■ **Work instructions**
Search the data below for "from"; list each line that holds it.
--- Data block ---
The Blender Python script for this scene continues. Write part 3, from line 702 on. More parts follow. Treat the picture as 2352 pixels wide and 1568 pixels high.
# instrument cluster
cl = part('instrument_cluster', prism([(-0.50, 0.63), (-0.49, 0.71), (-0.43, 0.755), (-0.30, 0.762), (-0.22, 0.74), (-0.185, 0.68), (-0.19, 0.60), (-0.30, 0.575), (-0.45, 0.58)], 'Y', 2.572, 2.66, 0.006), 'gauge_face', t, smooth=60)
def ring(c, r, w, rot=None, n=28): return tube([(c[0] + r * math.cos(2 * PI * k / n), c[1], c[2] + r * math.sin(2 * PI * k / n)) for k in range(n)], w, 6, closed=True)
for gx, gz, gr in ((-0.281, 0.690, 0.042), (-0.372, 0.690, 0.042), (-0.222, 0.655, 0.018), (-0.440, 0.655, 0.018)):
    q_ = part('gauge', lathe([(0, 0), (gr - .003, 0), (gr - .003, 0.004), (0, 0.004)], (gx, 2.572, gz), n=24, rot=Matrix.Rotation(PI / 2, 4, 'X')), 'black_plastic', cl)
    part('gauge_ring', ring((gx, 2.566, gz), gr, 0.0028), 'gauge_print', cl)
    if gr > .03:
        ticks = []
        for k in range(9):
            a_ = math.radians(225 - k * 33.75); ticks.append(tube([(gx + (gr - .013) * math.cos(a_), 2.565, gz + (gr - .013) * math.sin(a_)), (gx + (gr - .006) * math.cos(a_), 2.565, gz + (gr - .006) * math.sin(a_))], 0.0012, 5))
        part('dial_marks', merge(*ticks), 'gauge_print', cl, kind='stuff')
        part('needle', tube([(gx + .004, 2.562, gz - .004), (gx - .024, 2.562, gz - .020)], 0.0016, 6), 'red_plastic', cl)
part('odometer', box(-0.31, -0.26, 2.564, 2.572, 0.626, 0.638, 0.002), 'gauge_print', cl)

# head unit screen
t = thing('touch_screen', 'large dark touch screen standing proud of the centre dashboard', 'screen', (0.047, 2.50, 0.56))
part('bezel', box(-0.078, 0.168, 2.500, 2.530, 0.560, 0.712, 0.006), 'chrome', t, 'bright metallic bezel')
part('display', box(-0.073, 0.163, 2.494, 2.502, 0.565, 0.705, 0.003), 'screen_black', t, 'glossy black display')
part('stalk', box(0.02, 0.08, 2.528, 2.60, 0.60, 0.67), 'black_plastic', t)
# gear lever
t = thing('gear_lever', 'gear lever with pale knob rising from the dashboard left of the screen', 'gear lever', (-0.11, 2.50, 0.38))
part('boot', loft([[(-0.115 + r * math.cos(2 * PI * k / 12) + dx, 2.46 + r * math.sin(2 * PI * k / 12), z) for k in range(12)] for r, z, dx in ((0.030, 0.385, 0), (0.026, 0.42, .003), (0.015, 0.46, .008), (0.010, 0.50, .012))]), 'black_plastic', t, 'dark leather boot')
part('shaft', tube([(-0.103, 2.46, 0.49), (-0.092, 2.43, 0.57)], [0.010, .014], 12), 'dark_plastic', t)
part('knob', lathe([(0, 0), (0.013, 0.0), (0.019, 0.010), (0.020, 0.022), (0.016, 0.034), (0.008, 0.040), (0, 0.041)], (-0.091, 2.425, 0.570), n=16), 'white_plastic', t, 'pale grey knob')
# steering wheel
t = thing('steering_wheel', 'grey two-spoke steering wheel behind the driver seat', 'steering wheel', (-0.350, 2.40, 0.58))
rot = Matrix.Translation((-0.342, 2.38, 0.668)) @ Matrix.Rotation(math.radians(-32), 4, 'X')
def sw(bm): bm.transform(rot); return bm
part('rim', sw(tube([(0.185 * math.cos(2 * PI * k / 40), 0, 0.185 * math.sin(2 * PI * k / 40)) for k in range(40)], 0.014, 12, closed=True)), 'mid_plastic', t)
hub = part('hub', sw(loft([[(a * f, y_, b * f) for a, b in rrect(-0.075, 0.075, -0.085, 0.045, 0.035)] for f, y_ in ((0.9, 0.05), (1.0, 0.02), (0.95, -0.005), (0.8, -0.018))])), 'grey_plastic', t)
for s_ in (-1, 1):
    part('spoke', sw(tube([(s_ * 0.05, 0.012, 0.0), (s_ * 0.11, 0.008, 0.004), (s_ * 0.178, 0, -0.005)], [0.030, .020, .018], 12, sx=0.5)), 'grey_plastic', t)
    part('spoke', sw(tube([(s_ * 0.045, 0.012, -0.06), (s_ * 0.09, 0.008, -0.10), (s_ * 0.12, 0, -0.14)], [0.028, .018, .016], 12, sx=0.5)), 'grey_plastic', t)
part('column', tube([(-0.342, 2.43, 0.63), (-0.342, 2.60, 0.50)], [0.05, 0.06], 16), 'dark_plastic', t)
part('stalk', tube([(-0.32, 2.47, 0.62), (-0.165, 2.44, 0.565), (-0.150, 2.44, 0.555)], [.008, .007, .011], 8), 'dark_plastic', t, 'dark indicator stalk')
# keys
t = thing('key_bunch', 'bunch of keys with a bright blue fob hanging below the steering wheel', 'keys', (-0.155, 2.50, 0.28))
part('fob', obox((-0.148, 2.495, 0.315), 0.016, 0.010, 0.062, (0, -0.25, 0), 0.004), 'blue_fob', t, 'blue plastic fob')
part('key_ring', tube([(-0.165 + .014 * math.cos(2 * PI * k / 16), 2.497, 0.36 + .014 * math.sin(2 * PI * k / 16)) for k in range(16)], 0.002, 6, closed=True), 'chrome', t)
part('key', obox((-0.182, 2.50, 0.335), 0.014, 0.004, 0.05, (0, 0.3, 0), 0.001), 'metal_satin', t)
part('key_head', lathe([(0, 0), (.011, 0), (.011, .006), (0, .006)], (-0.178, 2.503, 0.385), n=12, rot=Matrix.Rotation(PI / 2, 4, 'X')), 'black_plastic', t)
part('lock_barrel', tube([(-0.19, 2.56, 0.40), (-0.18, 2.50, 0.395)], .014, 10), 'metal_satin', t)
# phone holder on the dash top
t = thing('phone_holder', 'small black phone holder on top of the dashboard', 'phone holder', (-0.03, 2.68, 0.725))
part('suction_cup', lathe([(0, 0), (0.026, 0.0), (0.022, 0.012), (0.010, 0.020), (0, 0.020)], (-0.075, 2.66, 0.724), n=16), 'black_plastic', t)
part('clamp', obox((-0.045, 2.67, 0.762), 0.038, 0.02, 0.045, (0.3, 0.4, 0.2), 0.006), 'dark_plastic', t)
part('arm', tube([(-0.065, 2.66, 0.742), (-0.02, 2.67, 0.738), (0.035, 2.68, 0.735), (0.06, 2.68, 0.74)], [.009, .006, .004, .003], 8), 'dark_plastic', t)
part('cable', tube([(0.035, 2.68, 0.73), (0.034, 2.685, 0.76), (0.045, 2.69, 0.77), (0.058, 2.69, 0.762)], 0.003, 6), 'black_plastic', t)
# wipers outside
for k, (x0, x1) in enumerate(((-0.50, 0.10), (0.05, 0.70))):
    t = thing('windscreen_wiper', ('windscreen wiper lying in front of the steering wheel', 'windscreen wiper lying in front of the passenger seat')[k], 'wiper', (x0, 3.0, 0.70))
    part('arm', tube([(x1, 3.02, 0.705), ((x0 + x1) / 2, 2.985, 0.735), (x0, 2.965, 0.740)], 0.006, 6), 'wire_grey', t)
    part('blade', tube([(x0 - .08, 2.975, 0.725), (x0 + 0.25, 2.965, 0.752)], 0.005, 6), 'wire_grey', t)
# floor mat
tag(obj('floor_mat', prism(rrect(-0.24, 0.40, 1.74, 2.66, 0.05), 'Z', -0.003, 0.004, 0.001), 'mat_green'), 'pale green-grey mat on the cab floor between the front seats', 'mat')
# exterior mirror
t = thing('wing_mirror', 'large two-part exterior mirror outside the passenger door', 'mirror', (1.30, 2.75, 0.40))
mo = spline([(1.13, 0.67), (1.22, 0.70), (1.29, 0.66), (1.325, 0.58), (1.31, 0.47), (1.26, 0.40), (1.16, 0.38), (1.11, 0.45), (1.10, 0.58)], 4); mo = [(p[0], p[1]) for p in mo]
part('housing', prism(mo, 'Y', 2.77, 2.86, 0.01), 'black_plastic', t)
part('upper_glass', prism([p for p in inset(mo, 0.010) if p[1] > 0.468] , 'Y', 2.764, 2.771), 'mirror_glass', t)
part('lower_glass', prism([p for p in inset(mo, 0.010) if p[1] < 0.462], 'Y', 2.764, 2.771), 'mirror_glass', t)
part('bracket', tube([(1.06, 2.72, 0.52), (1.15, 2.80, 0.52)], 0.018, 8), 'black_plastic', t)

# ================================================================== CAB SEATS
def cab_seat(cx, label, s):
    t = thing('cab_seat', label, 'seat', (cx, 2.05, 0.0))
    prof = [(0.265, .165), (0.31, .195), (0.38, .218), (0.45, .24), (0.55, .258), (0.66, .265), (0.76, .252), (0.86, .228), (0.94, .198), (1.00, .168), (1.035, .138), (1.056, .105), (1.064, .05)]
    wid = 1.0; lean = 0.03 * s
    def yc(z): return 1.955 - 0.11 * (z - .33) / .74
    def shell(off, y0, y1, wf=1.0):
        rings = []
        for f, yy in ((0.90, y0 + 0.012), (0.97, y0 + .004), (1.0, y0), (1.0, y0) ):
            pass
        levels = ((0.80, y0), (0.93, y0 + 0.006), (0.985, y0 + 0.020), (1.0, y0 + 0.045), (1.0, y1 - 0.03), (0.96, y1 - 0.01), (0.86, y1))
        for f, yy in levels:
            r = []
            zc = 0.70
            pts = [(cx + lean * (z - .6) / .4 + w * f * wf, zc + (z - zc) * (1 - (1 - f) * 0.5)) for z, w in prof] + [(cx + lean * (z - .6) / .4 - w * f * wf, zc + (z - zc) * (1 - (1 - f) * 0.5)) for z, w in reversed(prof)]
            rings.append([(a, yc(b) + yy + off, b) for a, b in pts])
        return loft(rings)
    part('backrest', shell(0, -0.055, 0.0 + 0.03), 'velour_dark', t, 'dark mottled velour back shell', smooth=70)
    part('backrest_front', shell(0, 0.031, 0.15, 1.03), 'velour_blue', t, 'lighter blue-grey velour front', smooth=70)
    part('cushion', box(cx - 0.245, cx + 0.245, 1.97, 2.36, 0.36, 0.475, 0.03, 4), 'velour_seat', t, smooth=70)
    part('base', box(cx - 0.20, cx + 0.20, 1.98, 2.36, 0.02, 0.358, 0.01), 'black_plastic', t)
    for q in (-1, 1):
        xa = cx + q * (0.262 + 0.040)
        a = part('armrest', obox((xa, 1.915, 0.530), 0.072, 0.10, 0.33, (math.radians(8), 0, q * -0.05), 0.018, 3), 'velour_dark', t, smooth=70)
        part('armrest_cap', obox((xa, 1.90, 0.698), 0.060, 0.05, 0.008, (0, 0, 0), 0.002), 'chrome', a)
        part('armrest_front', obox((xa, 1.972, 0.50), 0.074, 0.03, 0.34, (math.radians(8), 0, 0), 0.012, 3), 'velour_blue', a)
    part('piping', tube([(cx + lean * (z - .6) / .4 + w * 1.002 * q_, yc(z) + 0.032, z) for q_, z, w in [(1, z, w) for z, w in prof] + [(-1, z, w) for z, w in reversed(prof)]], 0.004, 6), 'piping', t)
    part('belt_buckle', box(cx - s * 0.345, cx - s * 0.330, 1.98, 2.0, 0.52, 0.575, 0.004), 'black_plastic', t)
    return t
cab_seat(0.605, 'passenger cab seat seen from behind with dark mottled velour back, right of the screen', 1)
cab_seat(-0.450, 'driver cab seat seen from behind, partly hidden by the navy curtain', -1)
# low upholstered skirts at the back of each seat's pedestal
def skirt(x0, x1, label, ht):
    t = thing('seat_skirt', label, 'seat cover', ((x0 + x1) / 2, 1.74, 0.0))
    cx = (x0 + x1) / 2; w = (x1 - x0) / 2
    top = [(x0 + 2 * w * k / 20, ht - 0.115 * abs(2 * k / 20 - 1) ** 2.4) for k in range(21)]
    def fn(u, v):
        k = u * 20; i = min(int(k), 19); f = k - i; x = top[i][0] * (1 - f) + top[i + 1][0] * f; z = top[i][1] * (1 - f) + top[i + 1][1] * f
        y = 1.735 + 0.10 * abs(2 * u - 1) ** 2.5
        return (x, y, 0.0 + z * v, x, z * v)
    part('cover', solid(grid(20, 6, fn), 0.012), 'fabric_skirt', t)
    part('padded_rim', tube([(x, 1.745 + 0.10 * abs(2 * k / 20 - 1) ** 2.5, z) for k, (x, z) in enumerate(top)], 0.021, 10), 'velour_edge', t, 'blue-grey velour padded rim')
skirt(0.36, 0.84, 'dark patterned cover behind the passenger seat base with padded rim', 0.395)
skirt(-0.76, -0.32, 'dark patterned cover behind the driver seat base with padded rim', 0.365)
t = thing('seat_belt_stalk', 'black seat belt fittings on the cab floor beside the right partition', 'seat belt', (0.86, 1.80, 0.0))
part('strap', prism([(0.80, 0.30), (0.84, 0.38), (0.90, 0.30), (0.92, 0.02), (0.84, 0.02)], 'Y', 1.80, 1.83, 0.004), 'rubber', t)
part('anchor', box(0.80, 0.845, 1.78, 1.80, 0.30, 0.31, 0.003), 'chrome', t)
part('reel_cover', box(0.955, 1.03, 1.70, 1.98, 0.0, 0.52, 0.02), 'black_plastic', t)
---
■ **Written response**
The Blender Python script for this scene continues. Write part 3, from line 702 on. More parts follow. Treat the picture as 2352 pixels wide and 1568 pixels high.
t = thing('gear_lever', 'gear lever with pale knob rising from the dashboard left of the screen', 'gear lever', (-0.11, 2.50, 0.38))
cab_seat(0.605, 'passenger cab seat seen from behind with dark mottled velour back, right of the screen', 1)
cab_seat(-0.450, 'driver cab seat seen from behind, partly hidden by the navy curtain', -1)